Friday, April 20, 2012

Chewing and Walking

Coming from a European background, some things are a given. Men have to wear a baseball cap or hat on the street, and tuck their tzitzis in. Women should be relatively dressed up when going out in public—no sweatshirts, for instance. 

As for eating? Only if starvation is imminent can one purchase an ice cream and leisurely lick it on Fifth Avenue. 

Public food consumption has become a topic of conversation as a legislator hopes to get on the books a law making subway munching illegal.
Eating in public was considered improper, even further back than the Victorian era the author attributes it to. 
"When the wise man eats the little which is sufficient (lit., 'fitting') for him, he should eat it only in his house at his table. He should not eat in the store or marketplace ('shuk') (except in cases of great necessity) so that he is not demeaned before others.- Rambam 
I don't particularly understand that whole "little which is sufficient" bit, but moving on to the eating in public thing . . .  
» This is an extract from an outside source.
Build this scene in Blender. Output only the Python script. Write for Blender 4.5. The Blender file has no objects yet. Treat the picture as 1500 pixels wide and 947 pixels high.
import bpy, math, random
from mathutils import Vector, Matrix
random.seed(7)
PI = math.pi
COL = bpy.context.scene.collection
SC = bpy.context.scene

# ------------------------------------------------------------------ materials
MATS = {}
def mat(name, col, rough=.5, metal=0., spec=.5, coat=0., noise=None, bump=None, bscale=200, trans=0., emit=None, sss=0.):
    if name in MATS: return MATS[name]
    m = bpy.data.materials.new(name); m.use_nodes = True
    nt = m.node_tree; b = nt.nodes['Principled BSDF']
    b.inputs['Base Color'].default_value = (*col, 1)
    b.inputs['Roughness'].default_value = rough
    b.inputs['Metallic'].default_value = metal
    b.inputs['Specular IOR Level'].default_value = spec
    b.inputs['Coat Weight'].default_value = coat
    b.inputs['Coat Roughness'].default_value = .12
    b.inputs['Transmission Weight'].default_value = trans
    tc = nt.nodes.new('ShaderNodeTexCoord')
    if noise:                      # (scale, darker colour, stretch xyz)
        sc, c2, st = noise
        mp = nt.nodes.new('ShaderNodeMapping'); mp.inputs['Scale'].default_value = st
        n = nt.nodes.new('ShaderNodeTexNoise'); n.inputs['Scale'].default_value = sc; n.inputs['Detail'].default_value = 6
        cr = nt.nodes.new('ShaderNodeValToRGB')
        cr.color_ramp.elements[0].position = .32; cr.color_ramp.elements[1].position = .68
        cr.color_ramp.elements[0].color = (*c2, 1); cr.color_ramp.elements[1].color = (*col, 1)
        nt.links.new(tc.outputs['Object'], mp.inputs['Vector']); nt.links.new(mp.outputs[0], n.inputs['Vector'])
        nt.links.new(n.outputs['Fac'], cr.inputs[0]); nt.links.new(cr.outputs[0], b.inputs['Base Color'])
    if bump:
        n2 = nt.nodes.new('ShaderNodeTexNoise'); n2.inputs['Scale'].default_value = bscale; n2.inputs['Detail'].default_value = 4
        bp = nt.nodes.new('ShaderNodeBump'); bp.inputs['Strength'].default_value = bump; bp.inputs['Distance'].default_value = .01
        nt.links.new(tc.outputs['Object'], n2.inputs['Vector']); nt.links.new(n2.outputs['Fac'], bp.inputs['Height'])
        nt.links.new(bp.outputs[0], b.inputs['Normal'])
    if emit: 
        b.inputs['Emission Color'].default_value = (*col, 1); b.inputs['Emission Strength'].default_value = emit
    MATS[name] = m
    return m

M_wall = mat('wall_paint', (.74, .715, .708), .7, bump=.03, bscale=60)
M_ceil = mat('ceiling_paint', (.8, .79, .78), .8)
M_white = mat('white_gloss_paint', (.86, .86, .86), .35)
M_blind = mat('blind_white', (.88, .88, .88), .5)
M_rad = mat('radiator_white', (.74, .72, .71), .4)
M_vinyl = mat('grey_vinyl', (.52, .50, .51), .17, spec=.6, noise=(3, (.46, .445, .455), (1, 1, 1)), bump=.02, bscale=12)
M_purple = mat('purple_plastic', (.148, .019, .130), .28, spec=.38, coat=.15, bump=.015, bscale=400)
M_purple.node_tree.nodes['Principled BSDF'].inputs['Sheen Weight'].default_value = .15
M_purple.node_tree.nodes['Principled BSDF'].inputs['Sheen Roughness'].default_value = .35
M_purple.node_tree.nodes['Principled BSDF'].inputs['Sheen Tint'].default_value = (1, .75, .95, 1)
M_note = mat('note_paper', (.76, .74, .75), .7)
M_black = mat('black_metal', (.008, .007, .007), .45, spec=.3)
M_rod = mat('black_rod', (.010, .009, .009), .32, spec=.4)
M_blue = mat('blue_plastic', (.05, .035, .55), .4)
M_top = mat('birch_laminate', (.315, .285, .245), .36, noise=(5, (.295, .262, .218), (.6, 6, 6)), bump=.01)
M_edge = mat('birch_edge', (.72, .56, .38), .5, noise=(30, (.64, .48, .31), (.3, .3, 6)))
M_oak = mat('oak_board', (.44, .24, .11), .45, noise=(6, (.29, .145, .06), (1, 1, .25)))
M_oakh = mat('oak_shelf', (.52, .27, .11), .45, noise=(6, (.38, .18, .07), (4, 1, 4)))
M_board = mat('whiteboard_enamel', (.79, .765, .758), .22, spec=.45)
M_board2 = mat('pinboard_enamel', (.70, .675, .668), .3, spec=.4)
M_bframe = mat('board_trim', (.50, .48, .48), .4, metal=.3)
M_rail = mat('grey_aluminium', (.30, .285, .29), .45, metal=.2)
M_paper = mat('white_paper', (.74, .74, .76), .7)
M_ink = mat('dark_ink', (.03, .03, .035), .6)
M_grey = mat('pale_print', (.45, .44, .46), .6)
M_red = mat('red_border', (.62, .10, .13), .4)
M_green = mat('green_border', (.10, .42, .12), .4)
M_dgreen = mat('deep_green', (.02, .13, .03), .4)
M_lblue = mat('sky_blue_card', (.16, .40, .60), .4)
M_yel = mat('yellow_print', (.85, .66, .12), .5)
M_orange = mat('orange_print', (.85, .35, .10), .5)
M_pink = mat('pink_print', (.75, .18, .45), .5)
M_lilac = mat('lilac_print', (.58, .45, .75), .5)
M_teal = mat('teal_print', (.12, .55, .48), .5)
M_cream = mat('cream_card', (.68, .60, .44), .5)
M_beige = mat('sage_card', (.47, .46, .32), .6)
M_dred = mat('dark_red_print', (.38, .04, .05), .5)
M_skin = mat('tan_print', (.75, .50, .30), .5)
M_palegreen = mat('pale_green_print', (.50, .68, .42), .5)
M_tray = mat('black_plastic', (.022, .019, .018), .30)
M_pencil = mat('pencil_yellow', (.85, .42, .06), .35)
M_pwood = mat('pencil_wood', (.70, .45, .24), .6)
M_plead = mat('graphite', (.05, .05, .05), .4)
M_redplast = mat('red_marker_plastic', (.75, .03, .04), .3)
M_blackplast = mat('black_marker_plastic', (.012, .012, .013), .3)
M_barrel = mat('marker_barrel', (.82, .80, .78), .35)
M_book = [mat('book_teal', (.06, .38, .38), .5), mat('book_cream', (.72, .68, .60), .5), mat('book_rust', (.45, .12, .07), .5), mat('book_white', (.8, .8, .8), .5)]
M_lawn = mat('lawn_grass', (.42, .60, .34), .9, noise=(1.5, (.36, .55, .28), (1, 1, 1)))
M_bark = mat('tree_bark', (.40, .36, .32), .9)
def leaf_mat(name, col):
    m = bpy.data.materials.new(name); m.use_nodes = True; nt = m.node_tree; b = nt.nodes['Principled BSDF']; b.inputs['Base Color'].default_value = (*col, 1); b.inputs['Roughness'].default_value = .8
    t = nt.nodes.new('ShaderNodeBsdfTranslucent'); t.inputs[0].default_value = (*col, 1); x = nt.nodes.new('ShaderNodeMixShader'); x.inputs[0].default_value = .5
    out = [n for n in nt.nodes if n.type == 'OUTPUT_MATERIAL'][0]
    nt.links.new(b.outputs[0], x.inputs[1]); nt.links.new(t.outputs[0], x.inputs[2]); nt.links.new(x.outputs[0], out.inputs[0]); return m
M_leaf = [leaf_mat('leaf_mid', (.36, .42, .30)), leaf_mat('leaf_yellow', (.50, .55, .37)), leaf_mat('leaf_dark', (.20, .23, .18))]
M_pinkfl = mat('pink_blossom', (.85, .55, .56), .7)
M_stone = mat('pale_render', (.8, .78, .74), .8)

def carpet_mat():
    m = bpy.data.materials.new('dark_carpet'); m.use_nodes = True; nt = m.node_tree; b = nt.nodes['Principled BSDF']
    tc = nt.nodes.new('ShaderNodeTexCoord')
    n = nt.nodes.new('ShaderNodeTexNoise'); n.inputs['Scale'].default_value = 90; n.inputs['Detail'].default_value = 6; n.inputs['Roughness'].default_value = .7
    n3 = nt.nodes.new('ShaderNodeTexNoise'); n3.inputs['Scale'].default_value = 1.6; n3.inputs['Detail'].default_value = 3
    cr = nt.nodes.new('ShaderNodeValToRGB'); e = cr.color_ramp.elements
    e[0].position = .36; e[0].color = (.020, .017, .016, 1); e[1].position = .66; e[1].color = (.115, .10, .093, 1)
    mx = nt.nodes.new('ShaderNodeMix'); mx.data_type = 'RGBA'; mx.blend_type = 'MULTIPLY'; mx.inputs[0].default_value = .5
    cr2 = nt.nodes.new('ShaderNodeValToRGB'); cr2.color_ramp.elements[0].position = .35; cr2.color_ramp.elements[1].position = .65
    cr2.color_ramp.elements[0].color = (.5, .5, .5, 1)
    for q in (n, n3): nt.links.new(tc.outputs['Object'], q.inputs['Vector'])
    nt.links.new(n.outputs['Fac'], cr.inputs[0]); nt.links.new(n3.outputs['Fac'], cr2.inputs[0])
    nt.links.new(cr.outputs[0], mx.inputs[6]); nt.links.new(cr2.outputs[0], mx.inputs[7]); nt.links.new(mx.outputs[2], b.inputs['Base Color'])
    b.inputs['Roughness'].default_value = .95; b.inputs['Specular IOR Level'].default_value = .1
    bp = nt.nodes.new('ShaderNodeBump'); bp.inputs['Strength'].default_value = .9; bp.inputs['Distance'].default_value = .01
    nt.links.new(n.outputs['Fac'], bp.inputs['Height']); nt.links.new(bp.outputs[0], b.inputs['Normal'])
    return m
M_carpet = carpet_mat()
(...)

Rambam refers to it as "demeaning." Is it possible to eat with class and refinement without a proper table? Even then it's hard. Like when I finally get served by a wedding and I haven't put a thing in my mouth since lunch (I would suggest you duck . . .)

When searching for illustrative photos I came across this article by a seemingly Jewish gal from the UK. And she makes the point: is eating in the subway, or under a hair dryer, or while on the stationary bike, enjoyable? 

As Ms. Leve says, eating is also, in a way, an intimate experience, and seeing one partake in it seems like an intrusion of a private ritual.  

After writing up this post I found myself on a train platform munching on a cookie. Me, a cookie! In public, yet! It is way too easy to let one's guard down. 


Mystery Woman said...

A cookie is different than some of the meals you see being eaten on the train. And it doesn't smell. You have my permission to eat your cookie :).

Princess Lea said...

I don't have my own! I committed two violations:

I never eat cookies, I'm a cake person, and I certainly can't afford the extra calories.

And then I ate in public! My Zaidy would not be happy with me.

fudge said...

My experience is that eating in public or on the train is nobody's plan A. But let's say you were me last summer - working 3 part time jobs, none of which gave you lunch or coffee breaks, all of which were located in radically different boroughs in Manhattan. Sure, you can nosh on a sad little bag of kix at your desk discreetly, but at around 3 pm, as you emerge onto the street to hit the subway yet again, you are overcome by a desire for REAL food, which you will undoubtedly have to scarf down before you get to your fancy-pants internship....

Dignified? No. Options? Alas...

Princess Lea said...

As I said, "if starvation is imminent." And I'm not the one who wants to ban subway munching.

Wig Making Diva said...

I rarely eat in public unless it's at a restaurant or coffee shop. Even an ice cream/lolly I would have to sit down to eat. I just can't eat and enjoy it, and more importantly not get it down my clothes, without sitting down! Sometimes on the way back from London I will munch on a little somthing in the privacy of my coach seat, but if there was a stranger sitting next to me, I wouldn't do it unless I was about to pass out. I think the person who highlighted the 'smell factor' is right - that to me makes a massive difference. Who wants to sit smelling other people's food - especially bacon or onions?

Princess Lea said...

There was this one family that would bring pastrami sandwiches for their kids to shul on Yom Kippur, and the smell . . . it was very unfair.

I've now realized I enjoy eating the most when I am in pajamas.